▶ [WHAT TO WORK ON]: Quote exactly the lines spanning from the top of the data below to the line that contains "SC.camera = cam", including both.
** Start **
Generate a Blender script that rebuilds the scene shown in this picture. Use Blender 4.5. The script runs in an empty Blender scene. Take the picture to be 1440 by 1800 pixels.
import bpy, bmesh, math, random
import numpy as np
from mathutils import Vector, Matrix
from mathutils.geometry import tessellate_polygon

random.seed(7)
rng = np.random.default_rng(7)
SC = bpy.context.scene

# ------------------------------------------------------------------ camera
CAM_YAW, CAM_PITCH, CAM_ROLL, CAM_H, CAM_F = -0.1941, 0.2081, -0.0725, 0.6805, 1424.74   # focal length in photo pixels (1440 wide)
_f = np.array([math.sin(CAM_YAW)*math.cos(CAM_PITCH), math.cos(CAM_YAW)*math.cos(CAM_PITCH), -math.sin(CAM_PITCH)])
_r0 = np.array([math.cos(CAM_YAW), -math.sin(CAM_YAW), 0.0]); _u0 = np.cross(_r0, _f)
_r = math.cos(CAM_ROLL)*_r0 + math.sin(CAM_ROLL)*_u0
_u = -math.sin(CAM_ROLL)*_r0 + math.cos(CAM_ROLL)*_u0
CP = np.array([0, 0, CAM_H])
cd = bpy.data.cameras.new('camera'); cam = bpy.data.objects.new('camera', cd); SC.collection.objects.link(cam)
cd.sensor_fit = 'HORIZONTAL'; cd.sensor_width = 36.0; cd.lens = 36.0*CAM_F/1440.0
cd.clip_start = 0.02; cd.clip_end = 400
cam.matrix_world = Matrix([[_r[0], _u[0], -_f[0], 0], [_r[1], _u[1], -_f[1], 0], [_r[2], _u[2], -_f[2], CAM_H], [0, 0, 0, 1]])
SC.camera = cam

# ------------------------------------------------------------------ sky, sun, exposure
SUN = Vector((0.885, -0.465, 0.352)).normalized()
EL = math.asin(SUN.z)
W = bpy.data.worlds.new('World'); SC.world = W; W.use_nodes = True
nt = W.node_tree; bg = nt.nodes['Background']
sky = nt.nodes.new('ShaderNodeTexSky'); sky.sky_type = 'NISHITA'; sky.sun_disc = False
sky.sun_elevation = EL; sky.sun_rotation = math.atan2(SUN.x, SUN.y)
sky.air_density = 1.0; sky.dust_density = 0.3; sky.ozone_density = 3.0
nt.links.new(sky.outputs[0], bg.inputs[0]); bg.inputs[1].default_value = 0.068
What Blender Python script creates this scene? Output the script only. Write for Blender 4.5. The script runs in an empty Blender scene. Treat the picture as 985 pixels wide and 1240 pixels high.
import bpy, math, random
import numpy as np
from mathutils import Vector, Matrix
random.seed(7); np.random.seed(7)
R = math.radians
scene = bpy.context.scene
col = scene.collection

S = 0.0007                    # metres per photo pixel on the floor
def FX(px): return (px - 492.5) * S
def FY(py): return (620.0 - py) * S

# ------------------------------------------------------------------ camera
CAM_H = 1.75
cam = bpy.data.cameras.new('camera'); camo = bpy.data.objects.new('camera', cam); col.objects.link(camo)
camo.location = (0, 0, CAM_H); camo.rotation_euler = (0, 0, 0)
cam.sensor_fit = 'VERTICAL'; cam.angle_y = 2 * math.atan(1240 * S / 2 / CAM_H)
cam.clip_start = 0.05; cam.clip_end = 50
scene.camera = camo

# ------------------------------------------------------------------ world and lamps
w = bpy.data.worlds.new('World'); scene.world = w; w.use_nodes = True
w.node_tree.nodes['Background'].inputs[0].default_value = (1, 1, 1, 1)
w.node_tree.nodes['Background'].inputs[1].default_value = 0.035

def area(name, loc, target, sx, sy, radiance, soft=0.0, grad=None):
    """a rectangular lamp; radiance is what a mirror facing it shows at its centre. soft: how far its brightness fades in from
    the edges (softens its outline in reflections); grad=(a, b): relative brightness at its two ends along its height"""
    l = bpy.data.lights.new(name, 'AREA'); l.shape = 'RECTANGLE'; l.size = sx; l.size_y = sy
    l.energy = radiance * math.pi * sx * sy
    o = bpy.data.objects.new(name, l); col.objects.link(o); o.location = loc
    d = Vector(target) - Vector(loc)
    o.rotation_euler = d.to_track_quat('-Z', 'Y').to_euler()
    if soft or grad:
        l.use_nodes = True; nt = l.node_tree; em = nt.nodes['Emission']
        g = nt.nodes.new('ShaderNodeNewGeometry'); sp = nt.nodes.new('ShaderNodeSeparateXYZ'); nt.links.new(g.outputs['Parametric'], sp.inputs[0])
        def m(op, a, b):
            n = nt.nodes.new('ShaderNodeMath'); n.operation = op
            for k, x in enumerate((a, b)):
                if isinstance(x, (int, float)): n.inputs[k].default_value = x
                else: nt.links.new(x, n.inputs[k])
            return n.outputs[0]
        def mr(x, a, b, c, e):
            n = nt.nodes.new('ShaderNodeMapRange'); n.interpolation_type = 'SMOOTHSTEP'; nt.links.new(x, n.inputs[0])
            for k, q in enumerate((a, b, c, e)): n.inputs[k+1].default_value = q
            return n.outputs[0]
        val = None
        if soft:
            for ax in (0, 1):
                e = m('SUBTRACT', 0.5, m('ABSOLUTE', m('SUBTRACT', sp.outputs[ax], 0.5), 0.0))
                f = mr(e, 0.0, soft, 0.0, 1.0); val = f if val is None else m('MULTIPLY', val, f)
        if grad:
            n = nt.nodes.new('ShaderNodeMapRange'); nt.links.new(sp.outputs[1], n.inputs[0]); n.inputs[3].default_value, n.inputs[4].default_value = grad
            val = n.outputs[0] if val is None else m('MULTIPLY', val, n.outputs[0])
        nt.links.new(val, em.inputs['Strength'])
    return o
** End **
▶ [OUTPUT OF THE TASK]:
Generate a Blender script that rebuilds the scene shown in this picture. Use Blender 4.5. The script runs in an empty Blender scene. Take the picture to be 1440 by 1800 pixels.
import bpy, bmesh, math, random
import numpy as np
from mathutils import Vector, Matrix
from mathutils.geometry import tessellate_polygon

random.seed(7)
rng = np.random.default_rng(7)
SC = bpy.context.scene

# ------------------------------------------------------------------ camera
CAM_YAW, CAM_PITCH, CAM_ROLL, CAM_H, CAM_F = -0.1941, 0.2081, -0.0725, 0.6805, 1424.74   # focal length in photo pixels (1440 wide)
_f = np.array([math.sin(CAM_YAW)*math.cos(CAM_PITCH), math.cos(CAM_YAW)*math.cos(CAM_PITCH), -math.sin(CAM_PITCH)])
_r0 = np.array([math.cos(CAM_YAW), -math.sin(CAM_YAW), 0.0]); _u0 = np.cross(_r0, _f)
_r = math.cos(CAM_ROLL)*_r0 + math.sin(CAM_ROLL)*_u0
_u = -math.sin(CAM_ROLL)*_r0 + math.cos(CAM_ROLL)*_u0
CP = np.array([0, 0, CAM_H])
cd = bpy.data.cameras.new('camera'); cam = bpy.data.objects.new('camera', cd); SC.collection.objects.link(cam)
cd.sensor_fit = 'HORIZONTAL'; cd.sensor_width = 36.0; cd.lens = 36.0*CAM_F/1440.0
cd.clip_start = 0.02; cd.clip_end = 400
cam.matrix_world = Matrix([[_r[0], _u[0], -_f[0], 0], [_r[1], _u[1], -_f[1], 0], [_r[2], _u[2], -_f[2], CAM_H], [0, 0, 0, 1]])
SC.camera = cam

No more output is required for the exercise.